By umbra21 — On Aug 29, 2014

@Iluviaporos - You might be able to widen it, but I don't think it's possible to train yourself to the point where you are focusing on everything you can see, all the time. You only have so much brain power, and spreading it around is just going to make it difficult to concentrate or notice something in particular.

By lluviaporos — On Aug 28, 2014

@irontoenail - It might depend on what the person can remember though. Most people can't remember everything they pay attention to, let alone things they don't really focus on. But some people might be able to remember anything they focus on with their selective visual attention.

I know you can definitely train it to be better or wider, because they taught us about that in a self defense course I did once. They told us that we really had to concentrate in bad situations and try to keep from narrowing our focus too much or we might miss something crucial.

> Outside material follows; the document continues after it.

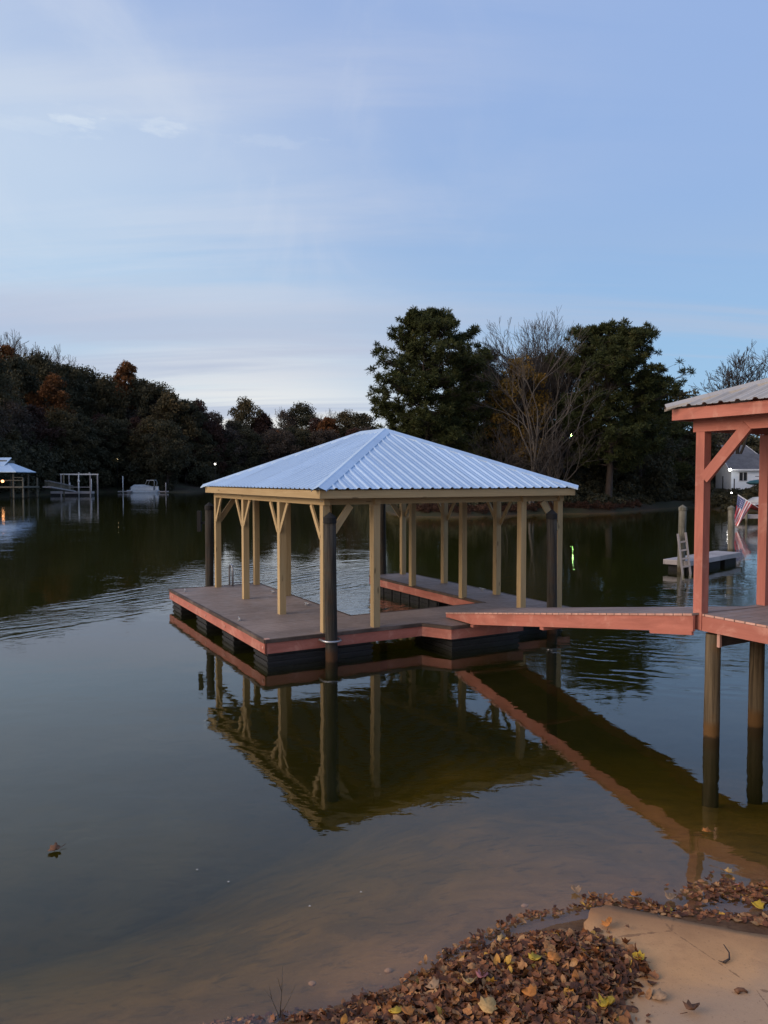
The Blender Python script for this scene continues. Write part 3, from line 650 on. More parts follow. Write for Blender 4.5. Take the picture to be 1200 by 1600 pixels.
for v in (.10, 2.35, 3.75, 6.75, 5.2): MB().tube([(-.014, v, ZD - .15), (.004, v, ZD - .15)], .028, 8).build('bolt', M['redworn'], dock)
MB().box(.01, .10, .01, .10, ZD + .003, ZD + .012).build('corner_plate', M['redworn'], dock)
def hoop(u, v, sgn):
    pts = [(u - .17, v - sgn * -.16, ZD - .09)] + [(u + .17 * math.cos(t), v - sgn * .17 * math.sin(t), ZD - .09) for t in np.linspace(math.pi, 0, 12)] + [(u + .17, v + sgn * .16, ZD - .09)]
    MB().tube(pts, .022, 8).build('pile_hoop', M['steel'], dock)
PILES = [(1.21, -.18, 1, 2.60), (6.46, -.18, 1, 2.55), (1.11, LV + .19, -1, 2.58), (6.42, LV + .19, -1, 2.80)]
for (u, v, s_, zt) in PILES: hoop(u, v, s_)
def piling(loc, r_, zt, mat, label, group=None, cap=True, zb=-3.4, capm=None, n=16, name='piling'):
    root = empty(name, (loc.x, loc.y, 0)); tag(root, label, 'piling', group)
    h_ = [zb, -.5, 0, .5, 1.1, 1.8, zt - .02]; h_ = [z for z in h_ if z < zt - .3] + [zt]
    lean = random.uniform(-.012, .012)
    MB().tube([(lean * z, 0, z) for z in h_], [r_ * (1.06 - .04 * (z - zb) / 4) for z in h_], n, jit=.02).build('shaft', mat, root)
    if cap: MB().tube([(lean * zt, 0, zt - .10), (lean * zt, 0, zt + .005), (lean * zt, 0, zt + .10)], [r_ * 1.12, r_ * 1.12, .008], n, sm=False).build('cap', capm or M['black'], root)
    return root
labs = ['dark round piling with black pointed cap at the near corner of the pavilion dock', 'dark round piling at the right corner of the pavilion beside the gangway',
        'dark round piling at the far left corner of the pavilion dock', 'dark round piling behind the pavilion at the end of its right finger']
for (u, v, s_, zt), lb in zip(PILES, labs): piling(Wd(u, v), .108, zt, M['pile'], lb, 'pilings that hold the pavilion dock')
# dark rubber bumper on the far left piling
p = Wd(1.09, LV + .19); b = MB().box(-.05, .05, -.06, .06, 1.9, 2.45).build('dock_bumper', M['black'], None, (p.x - .24, p.y + .02, 0)); tag(b, 'black bumper box hung beside the far left piling', 'bumper')
MB().box(.05, .16, -.02, .02, 2.1, 2.16).build('bracket', M['black'], b)

# ------------------------------------------------------------------ gangway
gs_, ge_ = atz(697, 957, .565), atz(1083, 958.5, 1.575); gd_ = (ge_ - gs_).to_2d()
gw = empty('gangway', (gs_.x, gs_.y, 0), math.atan2(gd_.x, -gd_.y)); tag(gw, 'salmon-sided sloping gangway from the floating dock up to the red gazebo', 'gangway')
GL, GW = gd_.length, 1.30; GS = (ge_.z - gs_.z) / GL
def gz(v): return gs_.z + GS * (-v)
for u in (.019, GW - .019):
    mb = MB(); k = []
    prof = [(0, -.045), (0, -.10), (-.10, -.105), (-1.05, -.235), (-GL, -.235), (-GL, -.028), (0, -.028)]
    for sx_ in (-.019, .019):
        mb.poly([(u + sx_, v, gz(v) + dz) for v, dz in (prof if sx_ > 0 else prof[::-1])], r=.3)
    for a, c in zip(prof, prof[1:] + prof[:1]): mb.poly([(u - .019, a[0], gz(a[0]) + a[1]), (u - .019, c[0], gz(c[0]) + c[1]), (u + .019, c[0], gz(c[0]) + c[1]), (u + .019, a[0], gz(a[0]) + a[1])], r=.3)
    mb.build('side_beam', M['red'], gw)
MB().bar((.019, -GL + .02, gz(-GL) - .26), (.019, -GL + .75, gz(-GL + .75) - .25), .036, .05).build('lower_batten', M['red'], gw)
for v in (-1.0, -3.2): MB().box(.0, GW, v - .05, v + .05, gz(v) - .285, gz(v) - .238).build('cross_tie', M['red'], gw)
mb = MB(); me2 = MB(); n = 40; st_ = GL / n
for i in range(n):
    v0, v1 = -i * st_ - .003, -(i + 1) * st_ + .003; vm = (v0 + v1) / 2
    mb.bar((-.012, vm, gz(vm) - .013 + random.uniform(-.001, .001)), (GW + .012, vm, gz(vm) - .013), v0 - v1, .026, up=(0, GS, 1))
    me2.bar((-.016, vm, gz(vm) - .013), (-.0135, vm, gz(vm) - .013), v0 - v1 - .008, .026, up=(0, GS, 1))
mb.build('deck_boards', M['olddeck'], gw); me2.build('board_ends', M['redworn'], gw)

# ------------------------------------------------------------------ red gazebo on pilings
U0_ = Vector((math.cos(ROT0), math.sin(ROT0), 0)); V0_ = Vector((-math.sin(ROT0), math.cos(ROT0), 0))
gz0 = empty('red_gazebo', Vector((-2.003, 12.745, 0)) + U0_ * 3.83 - V0_ * 5.50, ROT0)
tag(gz0, 'salmon-painted gazebo on round pilings with tan metal hip roof at the right edge', 'gazebo')
ZR = 1.565; GU, GV = 3.62, 3.9     # local: u to the right, v negative towards the camera
mb = MB(); boards(mb, .02, GU, -GV, -.02, ZR, .026, .14, .006); mb.build('deck_boards', M['olddeck'], gz0)
mb = MB(); nb = round((GV - .02) / .146); st_ = (GV - .02) / nb
for i in range(nb): mb.box(.0165, .0185, -GV + i * st_ + .008, -GV + (i + 1) * st_ - .008, ZR - .026, ZR - .001)
mb.build('board_ends', M['redworn'], gz0)
for a, b in (((.035, -GV, 0), (.035, -.01, 0)), ((.06, -.025, 0), (GU, -.025, 0)), ((GU - .02, -GV, 0), (GU - .02, -.05, 0)), ((.06, -GV + .02, 0), (GU - .05, -GV + .02, 0))):
    MB().bar(Vector(a) + Vector((0, 0, ZR - .125)), Vector(b) + Vector((0, 0, ZR - .125)), .038, .19).build('fascia_board', M['red'], gz0)
mb = MB()
for v in np.arange(-.5, -GV, -.5): mb.box(.06, GU - .05, v - .02, v + .02, ZR - .21, ZR - .03)
mb.build('joists', M['edge'], gz0)
for v in (-.22, -GV + .4): MB().box(.12, GU - .1, v - .05, v + .05, ZR - .42, ZR - .225).build('girder', M['edge'], gz0)
MB().box(.06, .10, -.36, -.32, ZR - .40, ZR - .225).build('strut', M['redworn'], gz0)
for (u, v) in ((.12, -.22), (1.02, -.22), (2.1, -.22), (3.3, -.22), (.12, -GV + .4), (1.8, -GV + .4), (3.3, -GV + .4)):
    MB().tube([(u, v, z) for z in (-1.6, -.3, .3, .8, ZR - .25)], [.105, .10, .098, .095, .093], 16, jit=.02).build('piling', M['pile2'], gz0)
PW2 = .128; ZH0, ZH1, ZE2 = 3.905, 4.075, 4.215
RP = [(0.0, 0.0), (1.30, 0.0), (3.3, 0.0), (0.0, -1.95), (0.0, -3.75), (3.3, -1.95), (3.3, -3.75)]
for (u, v) in RP:
    z0 = ZR - .21 if u == 0 else ZR
    p = MB().box(u, u + PW2, v - PW2, v, z0, ZH0 - .002, r=.2).build('post', M['red'], gz0)
    for (a, b) in (((0, 1), (1, 0)) if (u, v) == (0, -3.75) else ((0, -1),) if (u, v) == (0, 0) else ((0, 1), (0, -1)) if v == -1.95 else ((-1, 0),) if v == 0 and u > 3 else ()):
        cu, cv = u + PW2 / 2, v - PW2 / 2
        MB().bar((cu + a * .06 - (.045 if b and u == 0 else 0), cv + b * .06, ZH0 - .60), (cu + a * .66 - (.045 if b and u == 0 else 0), cv + b * .66, ZH0 + .04), .05, .14, wdir=(1, 0, 0) if b else (0, 1, 0)).build('knee_brace', M['red'], p)
    if u == 0:
        for k in (.06, .15): MB().tube([(-.006, v - .05, ZR - .21 + k), (.002, v - .05, ZR - .21 + k)], .012, 8).build('bolt', M['red'], p)
for (u0, u1, v0, v1) in ((.003, .05, -3.95, .05), (3.3 + .085, 3.3 + .132, -3.95, .05), (.053, 3.388, -.09, -.045), (.053, 3.388, -3.9, -3.85)):
    MB().box(u0, u1, v0, v1, ZH0, ZH1).build('header_beam', M['red'], gz0)
E0, E1, E2, E3 = -.21, 3.65, -4.17, .21
for (a, b) in (((E0 + .02, E2, 0), (E0 + .02, E3, 0)), ((E1 - .02, E2, 0), (E1 - .02, E3, 0)), ((E0 + .04, E3 - .02, 0), (E1 - .04, E3 - .02, 0)), ((E0 + .04, E2 + .02, 0), (E1 - .04, E2 + .02, 0))):
    MB().bar(Vector(a) + Vector((0, 0, ZE2 - .085)), Vector(b) + Vector((0, 0, ZE2 - .085)), .038, .145).build('eave_fascia', M['red'], gz0)
hip_roof(gz0, E0 - .05, E1 + .05, E2 - .05, E3 + .05, ZE2 + .01, .35, M['oldroof'], .229, .13)
mb = MB()
for c in np.arange(E2 + .3, E3 - .1, .6):
    run = min(c - E2, E3 - c, 1.9)
    for sx_, x0 in ((1, E0), (-1, E1)): mb.bar((x0 + sx_ * .05, c, ZE2 - .06), (x0 + sx_ * run, c, ZE2 - .06 + (run - .05) * .35), .038, .12)
mb.build('rafters', M['red'], gz0)

# ------------------------------------------------------------------ swim float with ladder, its two pilings
fl = [atz(1044, 872, .40), atz(1079, 877, .40), atz(1158, 863, .40), atz(1115, 857.5, .40)]
fa, fb = fl[0], fl[2]; ctr = (fa + fb) / 2
ax = (fl[2] - fl[1]).normalized(); rz = math.atan2(ax.y, ax.x); FLL, FLW = (fl[2] - fl[1]).length, (fl[1] - fl[0]).length
sf = empty('swim_platform', fl[1].to_2d().to_3d(), rz); tag(sf, 'small pale floating swim platform moored beyond the gangway', 'swim platform')
Wf = 1.0
while Wf < 4 and (lambda p: 600 + F_PX * p.x / p.y)(fl[1] + Vector((-math.sin(rz), math.cos(rz), 0)) * Wf) > 1045: Wf += .05
mb = MB(); boards(mb, 0, FLL, 0, Wf, .40, .03, .14, .006, along='v'); mb.build('deck_boards', M['greydeck'], sf)
for (a, b) in (((0, .02, .30), (FLL, .02, .30)), ((0, Wf - .02, .30), (FLL, Wf - .02, .30)), ((.02, .05, .30), (.02, Wf - .05, .30)), ((FLL - .02, .05, .30), (FLL - .02, Wf - .05, .30))): MB().bar(a, b, .04, .14).build('fascia_board', M['greydeck'], sf)
for k in (.15, FLL / 2 - .5, FLL - 1.3): MB().box(k, k + 1.1, .12, Wf - .12, -.2, .225).build('dock_float', M['black'], sf)
p1 = atz(1064, 893, 0); piling(p1, .13, CAM_H - (793 - HOR) / F_PX * p1.y, M['pile3'], 'grey capped piling with a ladder leaning on it beside the swim platform', capm=M['pile3'])
p2 = atz(1142, 864, 0); piling(p2, .14, CAM_H - (793 - HOR) / F_PX * p2.y, M['pile3'], 'grey capped piling behind the far side of the swim platform', capm=M['pile3'])
lf0, lf1, rt0, rt1 = aty(1068, 893, p1.y - .45), aty(1059, 834, p1.y - .2), aty(1080, 891, p1.y - .45), aty(1071, 832, p1.y - .2)
ld = empty('wooden_ladder', ((lf0 + rt0) / 2).to_2d().to_3d()); tag(ld, 'grey wooden ladder leaning against the piling by the swim platform', 'ladder'); oL = ld.location
for a, b in ((lf0, lf1), (rt0, rt1)): MB().bar(a - oL - Vector((0, 0, .3)), b - oL, .05, .09, up=(0, 1, 0)).build('rail', M['greydeck'], ld)
for t in (.12, .33, .55, .77): MB().bar(lf0.lerp(lf1, t) - oL, rt0.lerp(rt1, t) - oL, .03, .06, up=(0, 0, 1)).build('rung', M['greydeck'], ld)

# ------------------------------------------------------------------ far shore: boats, docks, lamps, houses
def HZ(py, d): return CAM_H + (HOR - py) / F_PX * d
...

By irontoenail — On Aug 27, 2014

The amount of information that you're constantly bombarded with through your eyes is one of the reasons that a photographic memory would be so extraordinary and why it's probably never really existed. Most of the time when people talk about a photographic memory, they mean someone who is extremely good at remembering a few things, like dates, or weather patterns, but not at recalling every single thing they've ever seen, as it's depicted in the movies.

I've seen films where a character could just look at pages of a book without reading them and afterwards recall the text well enough to read it. If you truly were storing that amount of trivial information in your brain I think it would fill up very quickly.